6 Responses to “Fascinating vessel exception case before the 9th Circuit”

  1. Phil Cave says:

    Quite interesting.
    From after the CGIS “confession,” too late as usual, Stoltz was represented by counsel- moi.

  2. Atticus says:

    After reading only a few pages of the G’s brief, one has to ask what the CG was thinking by imposing NJP on someone who had allegedly received child pornography.  A felony offense under Title 18 that comes with a hefty sentence guideline and they dispose of it via mast? Wow. They made their bed …… 

  3. Darrin K. Johns says:

    I find the Government making an interesting argument in this case that a military member convicted by court-martial for possession of child pornography under Article 134 could still be tried in Federal civilian court for the same act of possession because under Blockburger and Jones, the elements of the CPPA and Article 134 are different so there is no double jeopardy.

  4. Dwight Sullivan says:

    The Supreme Court has rejected reliance on differences in elements of statutes that could be applied to the same act to permit prosecution by both federal civilian and military courts.

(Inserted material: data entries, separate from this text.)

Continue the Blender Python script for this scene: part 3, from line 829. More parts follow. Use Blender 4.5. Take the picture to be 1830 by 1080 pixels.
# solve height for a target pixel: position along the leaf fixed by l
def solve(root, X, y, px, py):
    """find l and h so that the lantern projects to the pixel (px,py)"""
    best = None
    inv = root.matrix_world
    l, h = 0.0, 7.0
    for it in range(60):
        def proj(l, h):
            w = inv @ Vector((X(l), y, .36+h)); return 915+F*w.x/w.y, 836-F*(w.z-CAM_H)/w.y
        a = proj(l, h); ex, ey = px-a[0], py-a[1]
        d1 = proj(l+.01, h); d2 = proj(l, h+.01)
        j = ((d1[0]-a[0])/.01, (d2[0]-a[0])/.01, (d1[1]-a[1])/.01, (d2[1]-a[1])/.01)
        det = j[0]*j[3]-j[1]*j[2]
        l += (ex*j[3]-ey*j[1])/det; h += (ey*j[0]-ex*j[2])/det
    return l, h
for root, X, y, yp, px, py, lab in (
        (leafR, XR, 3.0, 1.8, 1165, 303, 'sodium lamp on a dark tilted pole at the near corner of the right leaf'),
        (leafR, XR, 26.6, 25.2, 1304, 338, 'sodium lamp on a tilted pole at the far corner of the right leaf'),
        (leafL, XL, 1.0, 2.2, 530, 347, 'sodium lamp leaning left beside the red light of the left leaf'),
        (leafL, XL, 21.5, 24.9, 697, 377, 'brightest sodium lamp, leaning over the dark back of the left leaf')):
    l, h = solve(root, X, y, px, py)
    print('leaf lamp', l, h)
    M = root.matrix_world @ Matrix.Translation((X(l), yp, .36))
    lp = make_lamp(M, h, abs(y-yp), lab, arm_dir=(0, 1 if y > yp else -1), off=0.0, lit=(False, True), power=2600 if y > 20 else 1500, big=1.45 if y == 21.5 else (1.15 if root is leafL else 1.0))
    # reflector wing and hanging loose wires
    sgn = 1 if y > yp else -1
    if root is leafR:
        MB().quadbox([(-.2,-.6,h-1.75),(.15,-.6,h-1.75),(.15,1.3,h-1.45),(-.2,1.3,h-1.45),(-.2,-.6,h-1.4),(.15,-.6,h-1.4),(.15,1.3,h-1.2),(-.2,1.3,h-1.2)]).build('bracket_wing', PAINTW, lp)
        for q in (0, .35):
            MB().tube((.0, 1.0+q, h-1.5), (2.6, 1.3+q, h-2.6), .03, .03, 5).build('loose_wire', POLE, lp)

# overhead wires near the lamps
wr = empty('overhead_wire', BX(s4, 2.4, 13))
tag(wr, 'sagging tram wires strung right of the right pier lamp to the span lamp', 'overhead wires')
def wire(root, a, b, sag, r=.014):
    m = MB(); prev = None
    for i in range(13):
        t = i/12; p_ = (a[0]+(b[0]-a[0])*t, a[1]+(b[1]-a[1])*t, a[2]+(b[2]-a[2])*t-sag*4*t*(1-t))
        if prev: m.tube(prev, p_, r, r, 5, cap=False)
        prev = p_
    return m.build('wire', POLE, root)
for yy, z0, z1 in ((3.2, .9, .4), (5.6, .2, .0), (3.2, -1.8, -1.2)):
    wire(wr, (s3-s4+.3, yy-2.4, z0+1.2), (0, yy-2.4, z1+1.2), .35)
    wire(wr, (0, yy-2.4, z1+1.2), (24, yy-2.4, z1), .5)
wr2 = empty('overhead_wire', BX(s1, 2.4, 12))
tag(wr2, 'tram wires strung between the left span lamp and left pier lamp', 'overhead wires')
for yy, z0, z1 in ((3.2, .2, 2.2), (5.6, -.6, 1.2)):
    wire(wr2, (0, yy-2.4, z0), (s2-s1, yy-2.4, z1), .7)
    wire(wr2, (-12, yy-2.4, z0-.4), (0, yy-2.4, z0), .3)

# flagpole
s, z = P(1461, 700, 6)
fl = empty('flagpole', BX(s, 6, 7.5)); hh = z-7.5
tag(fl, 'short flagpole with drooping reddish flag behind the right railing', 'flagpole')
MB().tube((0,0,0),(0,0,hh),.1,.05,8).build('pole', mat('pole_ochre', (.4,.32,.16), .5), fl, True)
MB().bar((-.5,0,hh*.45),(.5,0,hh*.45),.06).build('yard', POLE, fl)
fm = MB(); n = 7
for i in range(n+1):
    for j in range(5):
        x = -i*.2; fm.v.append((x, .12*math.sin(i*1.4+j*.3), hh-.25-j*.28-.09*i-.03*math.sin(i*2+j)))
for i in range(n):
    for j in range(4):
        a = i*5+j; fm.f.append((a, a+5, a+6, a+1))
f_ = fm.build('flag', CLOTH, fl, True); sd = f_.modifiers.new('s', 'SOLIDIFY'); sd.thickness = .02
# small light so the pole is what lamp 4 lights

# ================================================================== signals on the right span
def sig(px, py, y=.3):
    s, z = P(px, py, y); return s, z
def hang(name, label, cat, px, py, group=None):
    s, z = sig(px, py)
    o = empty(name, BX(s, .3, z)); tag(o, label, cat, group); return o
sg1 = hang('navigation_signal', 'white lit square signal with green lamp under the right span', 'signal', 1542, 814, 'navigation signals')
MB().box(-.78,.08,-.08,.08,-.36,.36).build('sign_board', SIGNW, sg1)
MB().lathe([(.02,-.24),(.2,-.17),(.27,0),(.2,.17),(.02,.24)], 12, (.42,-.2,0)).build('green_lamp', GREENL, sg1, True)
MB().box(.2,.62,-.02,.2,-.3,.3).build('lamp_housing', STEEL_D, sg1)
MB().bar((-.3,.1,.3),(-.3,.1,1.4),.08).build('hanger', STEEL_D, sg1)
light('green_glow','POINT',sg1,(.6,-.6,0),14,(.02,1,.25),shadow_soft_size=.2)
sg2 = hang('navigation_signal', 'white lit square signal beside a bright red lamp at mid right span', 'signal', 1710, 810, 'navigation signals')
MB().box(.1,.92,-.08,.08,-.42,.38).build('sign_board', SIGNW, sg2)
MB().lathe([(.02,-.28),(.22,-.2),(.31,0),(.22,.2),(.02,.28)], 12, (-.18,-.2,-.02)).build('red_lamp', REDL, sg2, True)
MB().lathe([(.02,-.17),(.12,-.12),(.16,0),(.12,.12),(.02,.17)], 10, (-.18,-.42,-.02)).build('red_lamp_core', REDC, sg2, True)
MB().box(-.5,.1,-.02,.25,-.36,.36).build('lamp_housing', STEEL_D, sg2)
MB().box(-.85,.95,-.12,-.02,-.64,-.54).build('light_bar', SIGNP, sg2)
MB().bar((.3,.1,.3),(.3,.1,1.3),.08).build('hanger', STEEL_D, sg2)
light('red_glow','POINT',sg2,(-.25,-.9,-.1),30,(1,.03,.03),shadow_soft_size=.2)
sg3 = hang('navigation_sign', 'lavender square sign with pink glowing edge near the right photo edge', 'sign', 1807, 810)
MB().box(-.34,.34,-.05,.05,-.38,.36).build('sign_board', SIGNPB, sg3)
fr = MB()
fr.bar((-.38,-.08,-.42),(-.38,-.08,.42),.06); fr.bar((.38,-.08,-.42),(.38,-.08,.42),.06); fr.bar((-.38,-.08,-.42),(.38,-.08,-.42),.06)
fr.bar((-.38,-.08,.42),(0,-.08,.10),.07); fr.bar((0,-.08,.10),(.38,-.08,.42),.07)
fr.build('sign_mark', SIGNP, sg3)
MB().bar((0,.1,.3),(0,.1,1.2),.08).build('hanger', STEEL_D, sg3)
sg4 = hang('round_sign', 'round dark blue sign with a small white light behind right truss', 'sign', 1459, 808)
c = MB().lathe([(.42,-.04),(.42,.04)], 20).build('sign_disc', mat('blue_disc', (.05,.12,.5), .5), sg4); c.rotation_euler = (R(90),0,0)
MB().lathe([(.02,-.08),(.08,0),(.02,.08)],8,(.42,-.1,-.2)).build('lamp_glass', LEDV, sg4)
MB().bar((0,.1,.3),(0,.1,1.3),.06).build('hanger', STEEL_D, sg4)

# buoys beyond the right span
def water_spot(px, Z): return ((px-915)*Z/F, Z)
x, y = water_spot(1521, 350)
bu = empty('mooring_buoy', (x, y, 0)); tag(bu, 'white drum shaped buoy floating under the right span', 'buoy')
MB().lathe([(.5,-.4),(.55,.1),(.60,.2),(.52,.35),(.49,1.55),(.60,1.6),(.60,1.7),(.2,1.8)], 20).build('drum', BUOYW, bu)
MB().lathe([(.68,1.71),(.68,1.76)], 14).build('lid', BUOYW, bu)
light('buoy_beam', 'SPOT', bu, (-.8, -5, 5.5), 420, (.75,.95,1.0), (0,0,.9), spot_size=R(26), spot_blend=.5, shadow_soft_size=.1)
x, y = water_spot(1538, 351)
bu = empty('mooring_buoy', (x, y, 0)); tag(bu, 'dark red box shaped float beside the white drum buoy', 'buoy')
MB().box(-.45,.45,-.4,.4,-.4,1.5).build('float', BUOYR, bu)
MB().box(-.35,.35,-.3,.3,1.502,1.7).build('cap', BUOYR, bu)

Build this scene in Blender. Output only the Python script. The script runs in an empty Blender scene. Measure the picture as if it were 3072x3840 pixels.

    As we previously noted, “For court-martial/U.S. district court double jeopardy purposes, the Supreme Court looks at whether the prosecutions arise from the ‘same acts’ rather than whether the prosecutions are for the ‘same offence’:  ‘the same acts constituting a crime against the United States cannot, after the acquittal or conviction of the accused in a court of competent jurisdiction, be made the basis of a second trial of the accused for that crime in the same or in another court, civil or military, of the same government.’  Grafton v. United States, 206 U.S. 333, 352 (1907).”

  5. WaLegal says:

    Just as an addition, here’s the link to the oral arguments from February 8th in Seattle, WA.

  6. Tereza Ohley says:

    Since I am in Seattle, I had the opportunity to attend this argument. I prepared this quick summary of the case and arguments. 
    In 2008, while Mr. Stoltz was attached to the USCGC ALEX HALEY, he was caught viewing child pornography aboard the ship.  The Coast Guard investigated, and eventually coordinated with the USAO to have the case disposed of in Federal Court.  Right before Mr. Stoltz was to be discharged from the CG in 2009, the HALEY CO decided to take him to NJP for violation of Art 134 (possessing child pornography).  At the time of the NJP, Mr. Stoltz was temporarily assigned (TAD) to a shore command, where he performed duties for the HALEY along with other duties; and the HALEY was undergoing maintenance.
    Mr. Stoltz was subsequently indicted on charges of possession of CP in the District of Alaska.  On Stoltz’s motion to dismiss the indictment, the lower court made a finding that the vessel exception did NOT apply in the case (therefore the CG erred in not allowing Mr. Stoltz the right to demand Court Martial before taking him to NJP.)  The court dismissed the indictment, citing double jeopardy and due process concerns.
    GENERAL SUMMARY:  Although the lower court grounded its ruling in the factual finding that the vessel exception did not apply in this case due to Mr. Stoltz’s TAD status and the condition of the HALEY at the time of NJP, the 9th Circuit Court seemed most interested in exploring why dismissal of the criminal indictment would be the appropriate remedy, even if Mr. Stoltz had been erroneously denied the right to demand court martial because the vessel exception did not apply. 
    UNITED STATES The government’s position was that the vessel exception DID apply, therefore, there was no requirement to allow Mr. Stoltz to demand NJP; further, there are no due process or double jeopardy issues which require dismissal of the indictment as a remedy.  The Coast Guard did not act in bad faith, and even if they had taken Mr. Stoltz to court martial, there would be no double jeopardy because CP charged under Article 134, Clauses 1 & 2 differs from the Federal CP statute under the Blockburger test.
    STOLZ The court asked counsel to explain why dismissal was the appropriate remedy, and to expound on the double jeopardy issue.  Counsel supported the due process argument by asserting that members have a statutory right to court-martial.  He further cited a double jeopardy problem in that the appellant was awarded NJP based on not only Clause 1 and 2, but Clause 3 of Article 134, which would necessarily include all the elements of the same Federal statute which was subject of the indictment.
    On rebuttal, the government distinguished a member’s right to choose the forum of punishment from the right to have a court martial; the member is not entitled to a court martial; if he demands one, the CG could have chosen not to punish the accused at any forum; in which case the member would have received only the punishment awarded in Federal court.  There is no practical difference in this case just because the member was awarded NJP, due to the non-judicial nature of the punishment.
    One thought is that the court’s decision could have a much broader impact than just on the seagoing services that employ the vessel exception.  If the court bases its findings on a double-jeopardy theory, it could affect the practice of many large military bases of dealing with issues such as DUI through both Federal prosecution (through a SAUSA) and NJP.